Joe Works: A great deal of my time and mental energy is consumed by struggling to hang onto as much of my profits as possible, and keeping the hungry tax code away. I have changed business structure from a C corporation to a Subchapter S corporation, and now am entering into an ESOP (employee stock ownership plan) primarily to legally avoid taxation as allowed by the tax law.  It is a huge waste of the business owners' time and talents, but necessary if growth of the business is the goal.

Joe Oster: As a closely held S corp, they play a huge role. Our cash flow and ability to secure capital funding for expansion, and even day-to-day operations, is entirely dependent on our ability to retain profits.

Joe Zarrett: Obviously, we factor our tax burden into our growth and financial planning.  However, I can't think of a time in our 10 years in business that we have altered strategies based exclusively on the tax implication.

Joe Mattausch: Tax planning is a major concern. I spent several thousand dollars this year to implement strategies to reduce my tax burden.

Joe Albanese: Taxes play a huge role in our financial planning; they comprise a significant line item in our income statement.

Do you think wealthier businesses should pay more taxes?

Joe McMahon: I think there should be some form of AMT for profitable, publicly traded corporations. Hearing that some global multinational companies pay less than we do makes me sick.

Joe Works: What sense does it make to punish the successful? Do we really believe it is right for nearly one half of the population to pay no taxes at all, and that some of those actually receive money back from the IRS? A small-business owner earning $250,000 per year will today be paying $100,000 in taxes, perhaps spending $75,000 for themselves and their family living expenses, which leaves only $75,000 to re-invest into the business. If the business is growing, that $75,000 has to go for increases in inventory costs, additional accounts recievables, equipment, and new employee training.  Businesses making more money DO pay more taxes. No, the rate of taxes should not increase, at least for businesses earning less than $100 million per year. Above that amount, I have no experience or expertise, but it still does not make economic sense to me to curtail the successful activity of a company that is hiring the workers and generating economic activity that this country needs so desperately.

Joe Oster: Absolutely not.
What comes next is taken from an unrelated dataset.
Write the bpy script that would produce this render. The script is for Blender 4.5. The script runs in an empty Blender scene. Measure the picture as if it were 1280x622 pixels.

It is the death of capitalism as we know it. This doesn't spur small-business formation and success, it solely penalizes competence. Having been in business for 20 years, I've seen 'em all come and go. The swing vote ain't taxes.

Joe Zarrett: I don't think wealthier businesses should pay more in taxes.  However, I do believe that all businesses that have achieved a certain level of success and stability should pay a proportionately similar share of taxes. Which I guess raises the question -- how do we determine this threshold?

Joe Mattausch: While no one likes to pay more taxes, I still subscribe to the idea that as a business or individual becomes more successful, they should bear a proportionately larger share of the tax burden.

Joe Albanese: I think wealthier businesses should be sure to take care of their employees. The multiplier effect of that extra dollar paid to a faithful employee that contributes to the success of a business will help the economy far more than the 35-50 percent of it that would be paid to the government via taxes.